Colleen smiles at the camera with grass and trees behind her

Colleen's story

Colleen, 66, from West London, takes a very positive view on ageing, feeling that it’s a privilege to get older. Always a keen follower of fashion, Colleen tells us how she has loved becoming a model and supporting artist in film, TV and digital in her late 50s, and how she is thriving in this new chapter in her life.

“As you get older, you get bolder. Don’t worry about what people think, wear what you like, look how you want to look. Just do it and be happy.”

“John Lewis was a wonderful place to work, and I loved working with fashion. It was great to see people of all ages and encouraging them to experiment, dress up and feel good about themselves. When I was younger, I always thought that when I get to a mature age, why hide away? You can look wonderful at any age.

“After 32 years at the department store, in 2017, I decided to make a change. I don’t say ‘retired’, because for me, that means what? Retiring to bed? To the sofa? People have a preconceived idea that if you’re retired, you’re inactive, inflexible, unhealthy...and that’s not me. Instead, I describe it as entering a new chapter!”

Colleen was intrigued about working as a supporting artist in film, TV and digital after hearing about it from a former colleague and decided to contact some agencies when she was 59, just before she left John Lewis.

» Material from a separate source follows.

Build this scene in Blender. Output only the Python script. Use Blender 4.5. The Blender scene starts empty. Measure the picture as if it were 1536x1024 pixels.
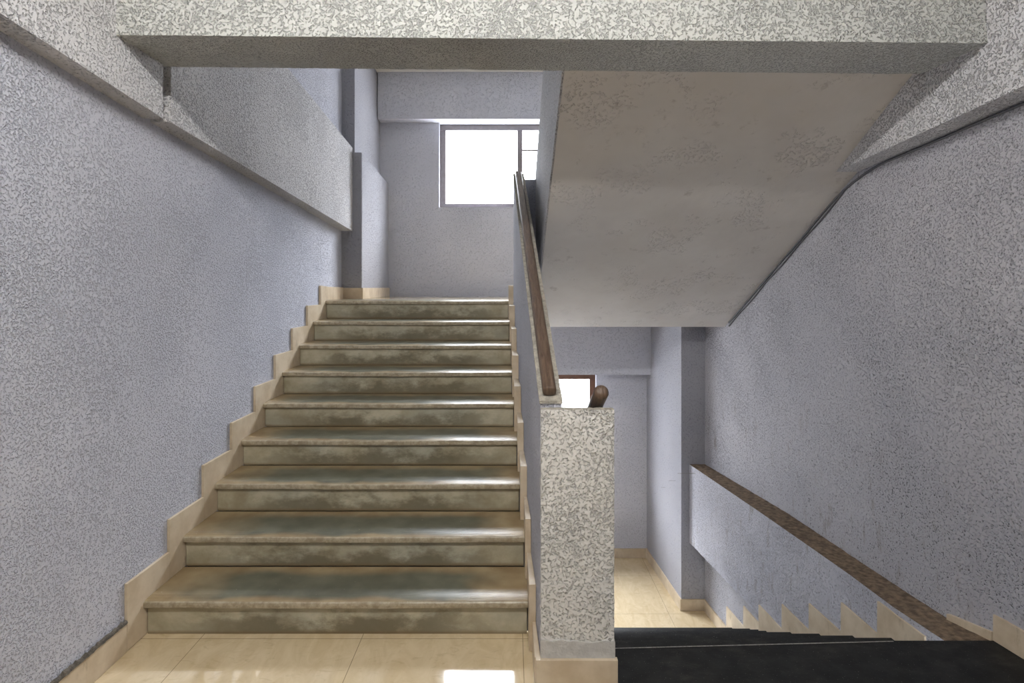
import bpy, bmesh, math, random
from mathutils import Vector, noise

random.seed(7)
S = bpy.context.scene
C = S.collection
E = 1.505            # eye height above the lobby floor

# ------------------------------------------------------------------ camera
cam_d = bpy.data.cameras.new('camera')
cam = bpy.data.objects.new('camera', cam_d); C.objects.link(cam)
cam.location = (0, 0, E)
cam.rotation_euler = (math.radians(90), 0, 0)
cam_d.sensor_width = 36.0
cam_d.lens = 860.0 / 1536.0 * 36.0
cam_d.shift_y = -82.0 / 1536.0
cam_d.clip_start = 0.02
S.camera = cam

# ------------------------------------------------------------------ view, world, light
S.view_settings.view_transform = 'Standard'
S.view_settings.look = 'None'
S.view_settings.gamma = 1.0
S.view_settings.use_curve_mapping = False
S.view_settings.exposure = 0.48

SKY_LOW, SKY_HIGH = 11.5, 38.0
W = bpy.data.worlds.new('sky'); S.world = W; W.use_nodes = True
bg = W.node_tree.nodes['Background']
bg.inputs[0].default_value = (0.90, 0.94, 1.0, 1)
# overcast sky over a paler band of buildings and haze near the horizon
wn = W.node_tree
wt = wn.nodes.new('ShaderNodeTexCoord'); ws = wn.nodes.new('ShaderNodeSeparateXYZ'); wm = wn.nodes.new('ShaderNodeMapRange')
wn.links.new(wt.outputs['Generated'], ws.inputs[0]); wn.links.new(ws.outputs[2], wm.inputs[0])
wm.inputs[1].default_value = 0.28; wm.inputs[2].default_value = 0.50
wm.inputs[3].default_value = SKY_LOW; wm.inputs[4].default_value = SKY_HIGH
wn.links.new(wm.outputs[0], bg.inputs[1])

def portal(name, loc, rot, sx, sy):
    d = bpy.data.lights.new(name, 'AREA'); d.shape = 'RECTANGLE'; d.size = sx; d.size_y = sy
    d.cycles.is_portal = True
    o = bpy.data.objects.new(name, d); C.objects.link(o)
    o.location = loc; o.rotation_euler = rot
R90 = math.radians(90)
portal('portal_upper', (0.065, 6.50, E+1.34), (-R90, 0, 0), 1.75, 0.95)
portal('portal_lower', (0.065, 6.50, E-1.40), (-R90, 0, 0), 1.75, 0.95)

# ------------------------------------------------------------------ node helpers
def new_mat(name):
    m = bpy.data.materials.new(name); m.use_nodes = True
    nt = m.node_tree
    return m, nt, nt.nodes['Principled BSDF']

def N(nt, kind, **kw):
    n = nt.nodes.new(kind)
    for k, v in kw.items():
        if k in n.inputs.keys(): n.inputs[k].default_value = v
        else: setattr(n, k, v)
    return n

def noise_n(nt, vec, scale, detail=2.0, rough=0.5, dist=0.0):
    n = nt.nodes.new('ShaderNodeTexNoise')
    n.inputs['Scale'].default_value = scale; n.inputs['Detail'].default_value = detail
    n.inputs['Roughness'].default_value = rough; n.inputs['Distortion'].default_value = dist
    if vec is not None: nt.links.new(vec, n.inputs['Vector'])
    return n.outputs['Fac']

def ramp(nt, val, lo, hi, a=0.0, b=1.0, smooth=True):
    n = nt.nodes.new('ShaderNodeMapRange')
    n.interpolation_type = 'SMOOTHSTEP' if smooth else 'LINEAR'
    nt.links.new(val, n.inputs['Value'])
    for k, v in (('From Min', lo), ('From Max', hi), ('To Min', a), ('To Max', b)): n.inputs[k].default_value = v
    return n.outputs['Result']

def mixc(nt, fac, a, b, mode='MIX'):
    n = nt.nodes.new('ShaderNodeMix'); n.data_type = 'RGBA'; n.blend_type = mode
    def put(sock, v):
        if isinstance(v, (tuple, list)): sock.default_value = (*v, 1) if len(v) == 3 else v
        elif isinstance(v, (int, float)): sock.default_value = v
        else: nt.links.new(v, sock)
    put(n.inputs[0], fac); put(n.inputs[6], a); put(n.inputs[7], b)
    return n.outputs[2]

def math_n(nt, op, a, b=None, clamp=False):
    n = nt.nodes.new('ShaderNodeMath'); n.operation = op; n.use_clamp = clamp
    for i, v in enumerate((a, b)):
        if v is None: continue
        if isinstance(v, (int, float)): n.inputs[i].default_value = v
        else: nt.links.new(v, n.inputs[i])
    return n.outputs[0]

def bump(nt, h, dist, strength=1.0, prev=None):
    n = nt.nodes.new('ShaderNodeBump'); n.inputs['Distance'].default_value = dist
    n.inputs['Strength'].default_value = strength
    nt.links.new(h, n.inputs['Height'])
    if prev is not None: nt.links.new(prev, n.inputs['Normal'])
    return n.outputs['Normal']

def pos(nt, scale=None):
    g = nt.nodes.new('ShaderNodeNewGeometry')
    if scale is None: return g.outputs['Position']
    v = nt.nodes.new('ShaderNodeVectorMath'); v.operation = 'MULTIPLY'
    nt.links.new(g.outputs['Position'], v.inputs[0]); v.inputs[1].default_value = scale
    return v.outputs[0]

def sep(nt, vec):
    n = nt.nodes.new('ShaderNodeSeparateXYZ'); nt.links.new(vec, n.inputs[0]); return n.outputs

def setm(nt, bs, col=None, rough=None, nrm=None, spec=None):
    for key, v in (('Base Color', col), ('Roughness', rough), ('Normal', nrm), ('Specular IOR Level', spec)):
        if v is None: continue
        s = bs.inputs[key]
        if isinstance(v, (int, float)): s.default_value = v
        elif isinstance(v, (tuple, list)): s.default_value = (*v, 1)
        else: nt.links.new(v, s)

def stucco(name, base, pit=0.55, amount=1.0, scale=112.0, dist=0.0085, streaks=0.0, cover=0.0):
    """roughcast splatter plaster: flat-topped blobs parted by short curved crevices"""
    m, nt, bs = new_mat(name)
    p = pos(nt)
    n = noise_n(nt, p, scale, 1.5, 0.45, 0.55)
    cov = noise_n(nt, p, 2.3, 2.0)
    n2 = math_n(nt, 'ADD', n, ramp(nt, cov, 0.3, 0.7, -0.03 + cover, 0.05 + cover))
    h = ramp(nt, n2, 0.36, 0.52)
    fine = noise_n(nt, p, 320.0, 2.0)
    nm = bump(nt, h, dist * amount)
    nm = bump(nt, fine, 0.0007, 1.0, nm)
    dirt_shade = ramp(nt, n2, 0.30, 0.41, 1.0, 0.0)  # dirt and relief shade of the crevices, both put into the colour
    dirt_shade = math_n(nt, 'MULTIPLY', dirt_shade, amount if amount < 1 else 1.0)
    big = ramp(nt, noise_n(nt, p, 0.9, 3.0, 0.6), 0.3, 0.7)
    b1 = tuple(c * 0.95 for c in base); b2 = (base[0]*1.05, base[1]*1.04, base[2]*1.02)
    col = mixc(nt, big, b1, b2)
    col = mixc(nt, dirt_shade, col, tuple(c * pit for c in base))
    if streaks:
        ps = pos(nt, (9.0, 9.0, 2.2))
        st = ramp(nt, noise_n(nt, ps, 1.6, 6.0, 0.75), 0.55, 0.70)
        z = sep(nt, p)[2]
        low = ramp(nt, z, 0.1, 1.1, 1.0, 0.0)
        st = math_n(nt, 'MULTIPLY', st, low)
        st = math_n(nt, 'MULTIPLY', st, streaks)
        col = mixc(nt, st, col, (0.20, 0.155, 0.115))
    setm(nt, bs, col, 0.82, nm, 0.25)
    return m

LILAC = (0.585, 0.60, 0.685)
M = {}
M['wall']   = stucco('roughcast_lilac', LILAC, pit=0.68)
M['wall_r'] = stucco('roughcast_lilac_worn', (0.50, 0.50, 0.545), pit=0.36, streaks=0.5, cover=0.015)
M['ledge_low'] = stucco('roughcast_ledge_stained', (0.62, 0.63, 0.71), pit=0.5, streaks=0.5)
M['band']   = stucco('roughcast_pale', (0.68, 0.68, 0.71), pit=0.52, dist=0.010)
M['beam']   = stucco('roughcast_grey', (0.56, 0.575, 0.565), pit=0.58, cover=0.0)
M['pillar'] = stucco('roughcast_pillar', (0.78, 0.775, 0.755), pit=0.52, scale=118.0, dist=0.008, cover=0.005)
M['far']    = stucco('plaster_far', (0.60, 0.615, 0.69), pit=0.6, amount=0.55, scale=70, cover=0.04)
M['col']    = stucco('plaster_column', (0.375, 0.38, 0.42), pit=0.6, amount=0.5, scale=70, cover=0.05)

def make_soffit():
    m, nt, bs = new_mat('painted_soffit')
    p = pos(nt)
    big = ramp(nt, noise_n(nt, p, 1.4, 4.0, 0.6), 0.3, 0.7)
    col = mixc(nt, big, (0.74, 0.71, 0.675), (0.83, 0.81, 0.78))
    grime = ramp(nt, noise_n(nt, p, 9.0, 5.0, 0.7), 0.60, 0.72)
    col = mixc(nt, math_n(nt, 'MULTIPLY', grime, 0.35), col, (0.33, 0.29, 0.26))
    patch = ramp(nt, noise_n(nt, p, 3.2, 3.0, 0.6), 0.50, 0.62)
    bumps = ramp(nt, noise_n(nt, p, 60.0, 2.0, 0.5, 0.5), 0.55, 0.63)
    bumps = math_n(nt, 'MULTIPLY', bumps, patch)
    nm = bump(nt, noise_n(nt, p, 5.0, 3.0), 0.02, 0.35)
    nm = bump(nt, bumps, 0.006, 1.0, nm)
    nm = bump(nt, noise_n(nt, p, 150.0, 2.0), 0.0006, 1.0, nm)
    setm(nt, bs, col, 0.7, nm, 0.3)
    return m
M['soffit'] = make_soffit()

def stone_tread():
    """worn marble: grey-green where feet pass, brown grime at the ends and the back"""
    m, nt, bs = new_mat('worn_marble_tread')
    p = pos(nt)
    oc = nt.nodes.new('ShaderNodeTexCoord').outputs['Object']
    x, y, z = sep(nt, oc)
    wob = math_n(nt, 'MULTIPLY', math_n(nt, 'SUBTRACT', noise_n(nt, p, 4.0, 2.0, 0.5), 0.5), 0.4)
    xa = math_n(nt, 'ADD', math_n(nt, 'ABSOLUTE', x), wob)
    mx = ramp(nt, xa, 0.50, 0.80, 1.0, 0.0)
    wy = math_n(nt, 'ADD', y, math_n(nt, 'MULTIPLY', wob, 0.25))
    my = math_n(nt, 'MULTIPLY', ramp(nt, wy, 0.004, 0.045), ramp(nt, wy, 0.20, 0.275, 1.0, 0.0))
    worn = math_n(nt, 'MULTIPLY', mx, my)
    mott = ramp(nt, noise_n(nt, p, 9.0, 3.0, 0.5), 0.15, 0.85)
    edge = mixc(nt, mott, (0.23, 0.155, 0.075), (0.42, 0.33, 0.195))
    cen = mixc(nt, mott, (0.085, 0.086, 0.060), (0.175, 0.175, 0.128))
    col = mixc(nt, worn, edge, cen)
    nose = ramp(nt, y, 0.003, 0.012, 1.0, 0.0)
    nosec = mixc(nt, ramp(nt, noise_n(nt, p, 30.0, 4.0, 0.7), 0.35, 0.65), (0.30, 0.25, 0.17), (0.46, 0.405, 0.30))
    col = mixc(nt, nose, col, nosec)
    spk = ramp(nt, noise_n(nt, p, 90.0, 1.0), 0.78, 0.81)
    col = mixc(nt, spk, col, (0.5, 0.47, 0.38))
    rg = ramp(nt, noise_n(nt, p, 10.0, 4.0), 0.3, 0.7, 0.30, 0.37)
    setm(nt, bs, col, rg, None, 0.5)
    return m
M['tread'] = stone_tread()

def stone_riser():
    m, nt, bs = new_mat('stained_marble_riser')
    p = pos(nt)
    oc = nt.nodes.new('ShaderNodeTexCoord').outputs['Object']
    x, y, z = sep(nt, oc)
    mott = ramp(nt, noise_n(nt, p, 5.0, 6.0, 0.65, 0.3), 0.3, 0.7)
    col = mixc(nt, mott, (0.38, 0.335, 0.225), (0.57, 0.535, 0.405))
    blue = ramp(nt, noise_n(nt, p, 2.4, 3.0), 0.48, 0.66)
    col = mixc(nt, math_n(nt, 'MULTIPLY', blue, 0.4), col, (0.33, 0.345, 0.30))
    st = noise_n(nt, pos(nt, (4, 4, 7)), 1.3, 6.0, 0.7)
    drop = math_n(nt, 'ADD', st, math_n(nt, 'MULTIPLY', z, -2.6))
    grime = ramp(nt, drop, 0.18, 0.46)
    wide = ramp(nt, math_n(nt, 'ABSOLUTE', x), 0.35, 0.8, 1.0, 0.25)
    col = mixc(nt, math_n(nt, 'MULTIPLY', math_n(nt, 'MULTIPLY', grime, wide), 0.78), col, (0.115, 0.095, 0.055))
    foot = ramp(nt, math_n(nt, 'ADD', z, math_n(nt, 'MULTIPLY', st, 0.02)), 0.012, 0.03, 1.0, 0.0)
    col = mixc(nt, math_n(nt, 'MULTIPLY', foot, 0.65), col, (0.19, 0.125, 0.055))
    nm = bump(nt, noise_n(nt, p, 30.0, 4.0), 0.002, 0.5)
    setm(nt, bs, col, 0.42, nm, 0.4)
    return m
M['riser'] = stone_riser()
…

She now works around three times a month, when the jobs suit her.

“I wanted to do something after finishing full time work, and being a supporting artist is perfect. I love talking to different people and hearing their stories, and I get to work in all kinds of locations and see what goes on in the industry, which is fascinating.

“I’ve appeared in films such as Mission Impossible and Star Wars, as well as TV programmes such as The Bodyguard and The Crown, and it’s great fun. It keeps my mind occupied and I’m always learning different things, which I think is important to ageing well.

“I want to enjoy this new chapter in my life, not have any stress, and this is a hobby and job that I love!”

Through the supporting artist work Colleen also explored becoming a model.

“I always wanted to be a model, but I’m not very tall so it didn't seem an avenue open to me when I was younger. But a few years ago, I was inspired by older models on social media to approach some agencies. A couple were looking for a more diverse range of models, which has led to some fun work, like modelling on ITV’s This Morning. I love being dressed up and wearing heels and bright colours, so it’s been brilliant.”

“I think that now we’re seeing greater diversity in models and in fashion, with more mature men and women looking great and more glamourous. There is still a long way to go, but it is getting better. In adverts, if there were any older people, they were often with their grandchildren and looking quite dowdy, but that has changed.

“For me, it was massive for Vogue to start reflecting older age groups. It’s so important to represent older people as having as much diversity as any other age group – we're not all the same! Women like Iris Apfel are an inspiration.

“I haven’t found a lot of barriers to modelling later in life. Age really is just a number, and you look the way you do. I do find it annoying when people say I look young for my age. Why? What do you think that I should look like?”

“I really want to be part of the campaign against ageism. There’s still a perception of older people being slow, unable to get about and invisible in drab colours. It’s complete nonsense and I love challenging these stereotypes.

“When I go to the gym, there are people of all ages working out there. Older men and women are lifting heavy weights. Mature people can do these things. We need to get rid of the clichéd nonsense that gyms, fitness and sports and workout clothing are only for younger people. The sports industry has a critical role to play here in showing age diversity and they need to step up to the plate.

“My husband, who is 62, and I are both very active. We go to the gym together up to four times a week and walk at least three miles a day. I feel as active now as I did before. There’s a few more aches and pains to overcome, but I’m very lucky, it’s a privilege to get old and have the chance to reflect on your maturity. I think it’s about looking after your mind, body and soul.

"It’s also about positive thoughts. I don't care about my age, we’re all ageing. As mature women, we should look to people like Prue Leith, Mary Berry – look how active they are!

"For me, as you get older, you get bolder! Don't worry about what people think, wear what you like. Just do it and be happy.”